Direction:
Return all lines that include the string "pixels".

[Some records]
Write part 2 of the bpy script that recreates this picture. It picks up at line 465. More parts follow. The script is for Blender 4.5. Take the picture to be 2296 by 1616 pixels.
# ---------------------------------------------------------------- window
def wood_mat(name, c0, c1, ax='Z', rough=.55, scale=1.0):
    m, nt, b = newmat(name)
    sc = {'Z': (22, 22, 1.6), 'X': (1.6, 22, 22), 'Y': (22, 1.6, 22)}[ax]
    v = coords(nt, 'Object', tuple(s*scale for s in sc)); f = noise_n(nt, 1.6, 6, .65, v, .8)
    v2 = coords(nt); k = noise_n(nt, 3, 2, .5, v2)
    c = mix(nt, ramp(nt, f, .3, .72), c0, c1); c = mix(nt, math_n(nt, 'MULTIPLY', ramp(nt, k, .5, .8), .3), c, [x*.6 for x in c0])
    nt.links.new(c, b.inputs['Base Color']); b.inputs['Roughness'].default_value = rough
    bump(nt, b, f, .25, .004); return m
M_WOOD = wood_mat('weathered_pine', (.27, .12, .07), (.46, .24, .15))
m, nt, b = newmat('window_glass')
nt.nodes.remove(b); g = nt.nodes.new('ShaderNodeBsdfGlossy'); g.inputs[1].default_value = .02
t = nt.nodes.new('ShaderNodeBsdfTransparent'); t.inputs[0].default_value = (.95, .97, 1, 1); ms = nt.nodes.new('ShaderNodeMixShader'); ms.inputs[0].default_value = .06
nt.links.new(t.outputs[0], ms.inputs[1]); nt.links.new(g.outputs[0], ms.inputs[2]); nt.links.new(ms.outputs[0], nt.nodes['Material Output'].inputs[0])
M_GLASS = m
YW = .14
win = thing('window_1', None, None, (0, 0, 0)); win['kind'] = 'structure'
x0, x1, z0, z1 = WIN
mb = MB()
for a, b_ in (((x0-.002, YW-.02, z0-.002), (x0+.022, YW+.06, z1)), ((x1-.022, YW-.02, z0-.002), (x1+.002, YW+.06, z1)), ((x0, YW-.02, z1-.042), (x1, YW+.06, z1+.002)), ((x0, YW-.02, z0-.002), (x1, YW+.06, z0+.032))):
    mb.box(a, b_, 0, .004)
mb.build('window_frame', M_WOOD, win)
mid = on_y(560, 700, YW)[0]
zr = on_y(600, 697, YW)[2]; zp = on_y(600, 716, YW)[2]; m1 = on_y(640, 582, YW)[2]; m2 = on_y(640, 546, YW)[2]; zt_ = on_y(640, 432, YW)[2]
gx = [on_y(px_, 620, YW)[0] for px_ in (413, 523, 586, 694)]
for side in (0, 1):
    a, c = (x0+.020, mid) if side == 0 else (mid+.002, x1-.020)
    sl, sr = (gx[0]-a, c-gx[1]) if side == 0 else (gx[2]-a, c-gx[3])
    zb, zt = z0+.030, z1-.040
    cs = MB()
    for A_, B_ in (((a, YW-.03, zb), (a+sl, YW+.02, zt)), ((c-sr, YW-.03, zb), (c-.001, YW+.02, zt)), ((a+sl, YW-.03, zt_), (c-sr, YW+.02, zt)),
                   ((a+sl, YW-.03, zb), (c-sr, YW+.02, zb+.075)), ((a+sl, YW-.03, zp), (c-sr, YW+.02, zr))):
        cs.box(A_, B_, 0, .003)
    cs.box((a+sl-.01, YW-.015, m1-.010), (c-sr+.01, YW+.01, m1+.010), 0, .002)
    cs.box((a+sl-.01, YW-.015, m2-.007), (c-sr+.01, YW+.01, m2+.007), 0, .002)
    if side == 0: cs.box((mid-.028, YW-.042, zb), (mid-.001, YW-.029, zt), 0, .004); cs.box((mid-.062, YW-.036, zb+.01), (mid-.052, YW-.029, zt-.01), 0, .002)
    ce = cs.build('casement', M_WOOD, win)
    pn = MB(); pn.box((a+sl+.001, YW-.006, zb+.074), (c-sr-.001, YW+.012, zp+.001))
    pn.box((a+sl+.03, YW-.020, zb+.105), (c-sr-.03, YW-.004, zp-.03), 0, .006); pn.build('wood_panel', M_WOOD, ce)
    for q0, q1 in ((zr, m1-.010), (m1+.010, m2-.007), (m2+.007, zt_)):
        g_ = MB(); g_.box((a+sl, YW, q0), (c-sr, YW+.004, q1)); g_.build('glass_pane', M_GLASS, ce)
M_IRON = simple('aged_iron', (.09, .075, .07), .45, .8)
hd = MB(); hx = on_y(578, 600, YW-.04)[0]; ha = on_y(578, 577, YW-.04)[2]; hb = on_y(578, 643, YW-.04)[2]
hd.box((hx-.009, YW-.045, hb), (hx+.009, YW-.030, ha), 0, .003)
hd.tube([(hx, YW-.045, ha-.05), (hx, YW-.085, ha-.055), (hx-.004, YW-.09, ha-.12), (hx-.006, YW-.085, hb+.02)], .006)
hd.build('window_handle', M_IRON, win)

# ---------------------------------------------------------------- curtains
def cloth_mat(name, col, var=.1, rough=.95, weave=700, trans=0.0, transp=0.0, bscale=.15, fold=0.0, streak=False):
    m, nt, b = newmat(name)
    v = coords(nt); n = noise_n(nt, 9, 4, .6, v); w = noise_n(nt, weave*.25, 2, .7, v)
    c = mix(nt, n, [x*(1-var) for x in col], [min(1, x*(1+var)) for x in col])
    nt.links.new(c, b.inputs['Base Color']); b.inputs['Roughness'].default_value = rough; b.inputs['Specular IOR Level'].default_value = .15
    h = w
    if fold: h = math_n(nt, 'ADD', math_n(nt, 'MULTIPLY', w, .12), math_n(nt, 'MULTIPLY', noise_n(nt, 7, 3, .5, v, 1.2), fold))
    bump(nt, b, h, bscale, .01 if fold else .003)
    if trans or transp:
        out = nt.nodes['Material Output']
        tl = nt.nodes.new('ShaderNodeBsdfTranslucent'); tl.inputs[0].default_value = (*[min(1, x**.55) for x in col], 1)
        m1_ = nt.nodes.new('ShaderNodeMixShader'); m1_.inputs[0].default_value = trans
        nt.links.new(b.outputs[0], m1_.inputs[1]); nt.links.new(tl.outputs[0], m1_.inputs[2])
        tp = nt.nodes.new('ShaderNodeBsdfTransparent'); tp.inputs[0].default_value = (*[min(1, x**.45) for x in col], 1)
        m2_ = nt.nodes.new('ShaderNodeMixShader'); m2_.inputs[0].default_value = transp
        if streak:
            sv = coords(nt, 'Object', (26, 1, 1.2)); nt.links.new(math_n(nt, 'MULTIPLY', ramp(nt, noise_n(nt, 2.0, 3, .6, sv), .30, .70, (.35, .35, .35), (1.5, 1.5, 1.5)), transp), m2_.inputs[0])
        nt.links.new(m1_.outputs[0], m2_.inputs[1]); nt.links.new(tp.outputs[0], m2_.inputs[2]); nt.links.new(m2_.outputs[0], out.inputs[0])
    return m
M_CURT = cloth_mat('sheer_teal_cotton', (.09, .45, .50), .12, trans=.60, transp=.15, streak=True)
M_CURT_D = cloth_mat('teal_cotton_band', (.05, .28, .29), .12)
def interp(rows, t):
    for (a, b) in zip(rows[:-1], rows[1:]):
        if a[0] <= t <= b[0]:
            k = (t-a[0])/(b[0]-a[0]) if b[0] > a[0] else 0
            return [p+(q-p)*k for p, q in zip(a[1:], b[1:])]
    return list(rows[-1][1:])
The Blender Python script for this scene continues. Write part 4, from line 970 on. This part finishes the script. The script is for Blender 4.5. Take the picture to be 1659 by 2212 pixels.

Solution to this task:
Write part 2 of the bpy script that recreates this picture. It picks up at line 465. More parts follow. The script is for Blender 4.5. Take the picture to be 2296 by 1616 pixels.
The Blender Python script for this scene continues. Write part 4, from line 970 on. This part finishes the script. The script is for Blender 4.5. Take the picture to be 1659 by 2212 pixels.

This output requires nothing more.